Here at The Burnt Bean, I provide you with the skills and know-how to discover the ways your childhood messaging shows up in your parenting. I will walk with you on your journey from an unhealed parent to a more authentic parent.

I provide resources offering guidance to support you on your journey of self-healing. Whether you are clear on the areas you want to address or simply have a feeling that things should be better or different, The Burnt Bean is the place to come to regain your footing and to discover the next step in your healing journey.

Our resources, courses, and coaching provide you with a range of support. Some offer tips to alleviate daily stressors and others will ask you to dig deep, to challenge your most steadfast beliefs, and to rise above any expectations you may have of yourself, your friends, your spouse, or your children. 

As a parenting coach, my goal is to help you discover your childhood messages and how they are showing up in your parenting.

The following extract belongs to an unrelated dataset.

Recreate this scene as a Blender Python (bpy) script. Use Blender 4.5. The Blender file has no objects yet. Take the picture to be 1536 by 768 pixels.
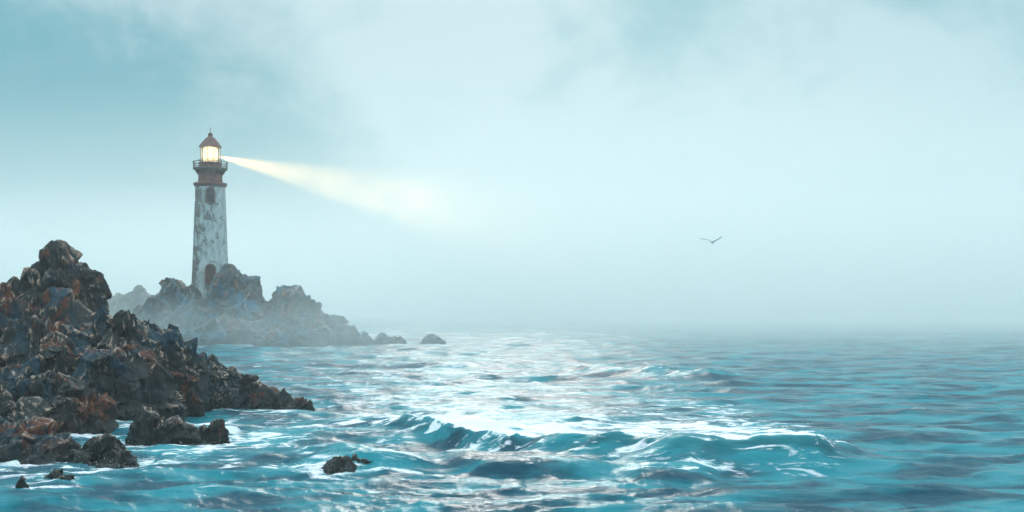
import bpy, bmesh, math, random
import numpy as np
from mathutils import Vector, Matrix

S = bpy.context.scene
COL = S.collection
R = math.radians
# ------------------------------------------------------------------ camera
F, HZ, CAMH = 1647.0, 460.0, 6.0          # focal length and horizon row in photo pixels, eye height in metres

def at(px, py, D):
    return Vector(((px - 768) / F * D, D, CAMH + (HZ - py) / F * D))

cd = bpy.data.cameras.new('camera')
cam = bpy.data.objects.new('camera', cd); COL.objects.link(cam)
cam.location = (0, 0, CAMH); cam.rotation_euler = (R(90), 0, 0)
cd.sensor_width = 36; cd.lens = 36 * F / 1536; cd.shift_y = (HZ - 384) / 1536
cd.clip_start = 0.1; cd.clip_end = 20000
S.camera = cam
S.view_settings.view_transform = 'Standard'
S.view_settings.look = 'None'
S.view_settings.exposure = -0.02
S.view_settings.gamma = 1.0
S.view_settings.use_curve_mapping = False
S.render.engine = 'CYCLES'
cy = S.cycles
cy.use_denoising = True
cy.use_adaptive_sampling = True; cy.adaptive_threshold = 0.03
cy.max_bounces = 5; cy.volume_bounces = 2; cy.diffuse_bounces = 2; cy.glossy_bounces = 2
cy.transparent_max_bounces = 8; cy.transmission_bounces = 2
cy.caustics_reflective = False; cy.caustics_refractive = False
cy.sample_clamp_indirect = 4.0

# ------------------------------------------------------------------ numpy noise
def _h(ix, iy, iz, seed):
    n = (ix.astype(np.uint32) * np.uint32(374761393) + iy.astype(np.uint32) * np.uint32(668265263)
         + iz.astype(np.uint32) * np.uint32(2147483647) + np.uint32((seed * 974634777 + 12345) & 0xffffffff))
    n = (n ^ (n >> np.uint32(13))) * np.uint32(1274126177)
    n = n ^ (n >> np.uint32(16))
    n = n * np.uint32(2246822519)
    return n ^ (n >> np.uint32(15))

def _u(h, k):
    h = (h + np.uint32((k * 2654435761) & 0xffffffff)) * np.uint32(2246822519)
    h = h ^ (h >> np.uint32(13)); h = h * np.uint32(3266489917)
    return ((h ^ (h >> np.uint32(16))) & np.uint32(0xffff)).astype(np.float32) / 65535.0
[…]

I’ve been where you are. I’ve walked the path of healing from my own trauma and childhood messaging. I guide caregivers along their own unique healing journey so that they may parent from a place of peace and validation, instead of from negative behavior patterns and habits that exist as a result of their own childhood.

Embarking on this journey can feel lonely. I am here to tell you: you are not alone. I am here to walk this path with you.